About all this. All the clutter. Everything.

This mess of mine.

We are finally on speaking terms again. Him and me.

That’s taken me awhile to work that out as well.

Journaling has become deep work between the two of us.

I unload all the chaos onto the page. Everything.

The good, the bad, the whys and hows. I tell him I don’t understand.

Daily the ink protests my new life.

When the pages are full, I allow my tears to drop and puddle into the words. I lay the brazen pen down and just listen.

God? What say you?

“You keep track of all my sorrows. You have collected all my tears in your bottle. You have recorded each one in your book.” — Psalm 56:8

Can you see it?

I can sometimes… I see him pick up every scrap I throw down, and examine it closely. Catching every tear… maybe shedding a few of his own? In sorrow he gently places all the pieces, all the inky tears, in the bottle… and tucks it into his robe.

And he carries the clutter for me. All of it.

I wonder if the bottle holds the answers to my tears as well. Will he sit with me one day; pour the contents out, as we talk about it all… one teardrop at a time?

12 thoughts on “Chaotic Cluttered Crazy Grief

  1. Connie, you write so beautifully. I am not walking in your shoes but, I feel your heaviness and pain. What a thought. Our tears are so precious to Him that He takes time to bottle them. I love that.

  2. Connie, you put into words what many of us are feeling, no matter how long it has been. We cannot put our feelings into words that make sense. So thank you for using the gift that God has given you so we can say, “yes, that what I wanted to say.” Keeping you in my prayers!

    1. Thank you. Comments like yours are what help me to be bold enough to share my writing. I’m glad my words resonated with you. Thank you for sharing your thoughts with me. And I’m always grateful for the prayers.

  3. I just read this posting. Then realized I had missed the last several. This is not a reflection of my relationship with you…. But my conflicted relationship with FB (and yes…I know “You” are listening!).
    This was a wake up call that even though I think you sound “good” on the days I have contact with you, there are some very rough ones in between. So I will remain diligent to pray for you on those “in between” days and thankful for the ones that you are able to share a moment with me and others in the fam. Remember that we all love you…and love/miss our brother, Jon, as well.

    1. Thanks Kathy, it’s just a mixed bag. I’m doing well but I’m also a hot mess. I’m finding that is exactly what grief is. Love you too.

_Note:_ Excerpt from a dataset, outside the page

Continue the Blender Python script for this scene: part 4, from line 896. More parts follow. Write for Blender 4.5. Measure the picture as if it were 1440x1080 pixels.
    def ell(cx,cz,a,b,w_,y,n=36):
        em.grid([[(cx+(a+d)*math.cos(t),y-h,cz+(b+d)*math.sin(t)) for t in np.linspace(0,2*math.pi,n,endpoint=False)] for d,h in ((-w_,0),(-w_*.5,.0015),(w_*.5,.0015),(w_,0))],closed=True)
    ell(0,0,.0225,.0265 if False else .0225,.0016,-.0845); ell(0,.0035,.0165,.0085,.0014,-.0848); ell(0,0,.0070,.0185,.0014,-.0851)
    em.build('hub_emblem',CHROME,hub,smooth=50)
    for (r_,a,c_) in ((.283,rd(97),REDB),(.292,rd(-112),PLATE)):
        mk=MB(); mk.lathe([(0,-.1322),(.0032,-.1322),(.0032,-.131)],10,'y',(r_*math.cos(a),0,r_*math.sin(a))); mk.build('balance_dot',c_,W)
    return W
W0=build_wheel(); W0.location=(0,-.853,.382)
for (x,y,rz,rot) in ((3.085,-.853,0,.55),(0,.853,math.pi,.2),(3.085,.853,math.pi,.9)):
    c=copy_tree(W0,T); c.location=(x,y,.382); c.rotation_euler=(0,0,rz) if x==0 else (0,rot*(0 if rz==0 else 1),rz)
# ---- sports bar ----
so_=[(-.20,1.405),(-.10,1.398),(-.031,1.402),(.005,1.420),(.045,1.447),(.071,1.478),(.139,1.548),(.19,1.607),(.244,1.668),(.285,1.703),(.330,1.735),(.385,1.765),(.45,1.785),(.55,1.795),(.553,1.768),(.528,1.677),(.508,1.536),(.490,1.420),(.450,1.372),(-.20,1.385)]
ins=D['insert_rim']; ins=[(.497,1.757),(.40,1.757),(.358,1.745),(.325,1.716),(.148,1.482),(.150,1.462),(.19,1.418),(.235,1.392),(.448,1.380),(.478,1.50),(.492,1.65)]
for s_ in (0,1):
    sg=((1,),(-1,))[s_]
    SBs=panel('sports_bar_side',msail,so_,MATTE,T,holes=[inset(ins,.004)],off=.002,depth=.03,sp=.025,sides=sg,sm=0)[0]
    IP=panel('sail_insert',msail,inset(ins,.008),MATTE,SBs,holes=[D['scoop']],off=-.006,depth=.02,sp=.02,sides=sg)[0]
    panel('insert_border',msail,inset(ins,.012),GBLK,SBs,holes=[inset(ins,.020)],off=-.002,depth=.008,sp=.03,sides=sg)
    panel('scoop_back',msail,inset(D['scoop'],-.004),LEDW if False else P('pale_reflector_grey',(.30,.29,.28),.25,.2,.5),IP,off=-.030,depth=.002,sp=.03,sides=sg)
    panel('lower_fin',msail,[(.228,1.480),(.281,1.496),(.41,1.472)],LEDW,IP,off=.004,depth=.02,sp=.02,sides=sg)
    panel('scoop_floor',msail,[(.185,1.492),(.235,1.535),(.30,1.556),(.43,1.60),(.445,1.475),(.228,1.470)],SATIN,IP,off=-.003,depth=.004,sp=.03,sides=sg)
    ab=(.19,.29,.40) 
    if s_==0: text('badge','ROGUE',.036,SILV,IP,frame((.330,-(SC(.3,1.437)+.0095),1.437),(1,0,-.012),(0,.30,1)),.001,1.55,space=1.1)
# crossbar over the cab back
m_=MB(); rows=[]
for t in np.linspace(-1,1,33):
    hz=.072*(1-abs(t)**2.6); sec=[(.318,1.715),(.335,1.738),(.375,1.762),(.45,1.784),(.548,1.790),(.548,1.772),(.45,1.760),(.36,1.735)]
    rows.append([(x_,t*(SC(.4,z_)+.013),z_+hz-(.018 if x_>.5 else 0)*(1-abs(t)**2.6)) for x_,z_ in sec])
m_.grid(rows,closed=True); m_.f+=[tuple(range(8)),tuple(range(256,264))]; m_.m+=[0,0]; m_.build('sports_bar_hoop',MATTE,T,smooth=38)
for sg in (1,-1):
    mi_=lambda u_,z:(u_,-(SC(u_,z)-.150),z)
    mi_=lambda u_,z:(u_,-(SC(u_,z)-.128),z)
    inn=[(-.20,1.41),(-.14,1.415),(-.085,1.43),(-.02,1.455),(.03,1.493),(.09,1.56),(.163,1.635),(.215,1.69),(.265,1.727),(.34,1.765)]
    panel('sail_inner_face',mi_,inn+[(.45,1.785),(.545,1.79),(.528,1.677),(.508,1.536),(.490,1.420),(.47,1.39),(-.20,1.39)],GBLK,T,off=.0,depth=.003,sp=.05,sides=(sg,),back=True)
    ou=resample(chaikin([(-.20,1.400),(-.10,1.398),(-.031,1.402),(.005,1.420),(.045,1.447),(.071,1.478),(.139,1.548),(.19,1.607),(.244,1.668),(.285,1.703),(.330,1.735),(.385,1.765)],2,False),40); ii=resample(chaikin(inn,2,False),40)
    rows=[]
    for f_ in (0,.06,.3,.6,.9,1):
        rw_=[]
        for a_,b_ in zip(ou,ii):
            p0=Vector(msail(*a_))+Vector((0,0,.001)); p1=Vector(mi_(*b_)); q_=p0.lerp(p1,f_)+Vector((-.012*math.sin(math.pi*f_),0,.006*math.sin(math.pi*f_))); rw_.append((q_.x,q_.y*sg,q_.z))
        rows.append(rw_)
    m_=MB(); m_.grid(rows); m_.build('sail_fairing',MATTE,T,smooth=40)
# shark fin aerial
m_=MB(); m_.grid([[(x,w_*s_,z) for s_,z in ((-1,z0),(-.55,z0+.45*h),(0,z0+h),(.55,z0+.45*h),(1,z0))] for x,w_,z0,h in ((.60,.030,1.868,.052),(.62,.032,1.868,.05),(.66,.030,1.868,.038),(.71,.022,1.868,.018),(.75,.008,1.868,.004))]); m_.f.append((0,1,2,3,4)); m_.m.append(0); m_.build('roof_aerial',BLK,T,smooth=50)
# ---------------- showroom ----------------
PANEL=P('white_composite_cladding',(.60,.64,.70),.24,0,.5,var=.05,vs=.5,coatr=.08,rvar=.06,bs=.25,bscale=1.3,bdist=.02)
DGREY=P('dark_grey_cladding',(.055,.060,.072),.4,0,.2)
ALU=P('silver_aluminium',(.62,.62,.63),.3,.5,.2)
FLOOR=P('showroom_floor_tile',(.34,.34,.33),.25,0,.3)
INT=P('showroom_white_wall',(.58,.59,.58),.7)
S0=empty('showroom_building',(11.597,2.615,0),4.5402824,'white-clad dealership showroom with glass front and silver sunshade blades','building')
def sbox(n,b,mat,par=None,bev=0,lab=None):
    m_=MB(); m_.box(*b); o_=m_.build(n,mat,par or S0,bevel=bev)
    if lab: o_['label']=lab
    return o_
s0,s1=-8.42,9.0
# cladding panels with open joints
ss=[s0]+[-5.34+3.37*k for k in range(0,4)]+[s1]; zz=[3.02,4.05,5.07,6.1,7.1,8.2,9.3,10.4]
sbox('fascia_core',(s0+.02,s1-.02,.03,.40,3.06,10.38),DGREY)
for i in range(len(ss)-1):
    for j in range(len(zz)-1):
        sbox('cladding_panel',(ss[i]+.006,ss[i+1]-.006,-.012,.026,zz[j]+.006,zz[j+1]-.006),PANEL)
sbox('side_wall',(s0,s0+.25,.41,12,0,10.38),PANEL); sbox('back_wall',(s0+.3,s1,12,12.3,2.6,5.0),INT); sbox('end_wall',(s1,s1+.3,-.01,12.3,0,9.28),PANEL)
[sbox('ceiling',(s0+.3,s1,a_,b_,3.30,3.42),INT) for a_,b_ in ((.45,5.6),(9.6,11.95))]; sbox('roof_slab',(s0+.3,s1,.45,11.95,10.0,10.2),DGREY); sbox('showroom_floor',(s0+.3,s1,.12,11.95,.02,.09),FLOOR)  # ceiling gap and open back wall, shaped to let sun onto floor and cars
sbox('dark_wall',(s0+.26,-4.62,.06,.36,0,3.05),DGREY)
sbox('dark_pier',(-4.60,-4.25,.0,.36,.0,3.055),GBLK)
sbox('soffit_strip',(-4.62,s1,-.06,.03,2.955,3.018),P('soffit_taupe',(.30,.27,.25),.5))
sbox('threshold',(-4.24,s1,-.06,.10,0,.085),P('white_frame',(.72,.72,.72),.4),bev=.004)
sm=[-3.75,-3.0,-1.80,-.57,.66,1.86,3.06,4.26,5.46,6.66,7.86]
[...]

  4. Losing a spouse is different than losing a child but grief is grief. We’re never “over it” but I promise, sweet cousin, that with time the tears will fall less often, you’ll be able to think of Jon and a smile will come to your face before the tears. I have to share with you when I cleaned out Travis’ closet. I would buy Travis new shirts because he hated going shopping with me and would always act genuinely like he liked the clothes I bought him but when I got to the back of his closet, there they were, about a dozen shirts with the tags still attached. He obviously didn’t want to hurt my feelings. I found that donating helped ease the pain. Shawn knew of a family of four boys that needed a helping hand so I was glad they were going to someone who could really use them. I wish I had magic words but there aren’t any. Your writing is beautiful, even through the anguish. I pray for peace for you. Sometimes there aren’t answers. Faith means believing in the good times and the bad. Love you!

    1. Deb, Thank you for taking the time to share your story. I know you understand grief… with all its ups and downs. Good days and not so good days. Love you too. And I’m so sorry for your loss.

  5. I have thought about you so many times over these last few months. I can feel some of your agony because I too few deep lone times. I look at his lift chair and think if only he was still here with me. But I know he is in a better place now. I can’t express myself like you do. You share deep from your heart and I will continue to pray for you. Your writings do help me with my grief as well.

    1. Oh Marcia… You cross my mind so often. I know you are mourning as well. And yes… they are both in a better place; we both understand that…. but still…. going forward without them by our side is just so hard. I will continue to pray for you as well.

  6. I know my grief is different than yours, but I found some peace reading this post. Over the last few years I have tried to give/sell Olivia’s things (not clothes) and if my son sees what is up he takes them and hides them. She died in 1996 so we have all had plenty of time to grieve, but for him hanging onto her things is comforting. The perfume I get completely. I have her perfume in my bathroom, it is such a sweet memory of her. My heart goes out to you as I know it must be like driving a car with two wheels to loose the other half of YOU. God has plans for us all and I struggle to understand mine. Your blog is Him through you. Thanks!

    1. Laura, I distinctly remember when Olivia died; I didn’t live in the community then however I remember how profoundly her death affected my niece. I’m so sorry. That is a lot to carry for so many years. Thank you for your kind words.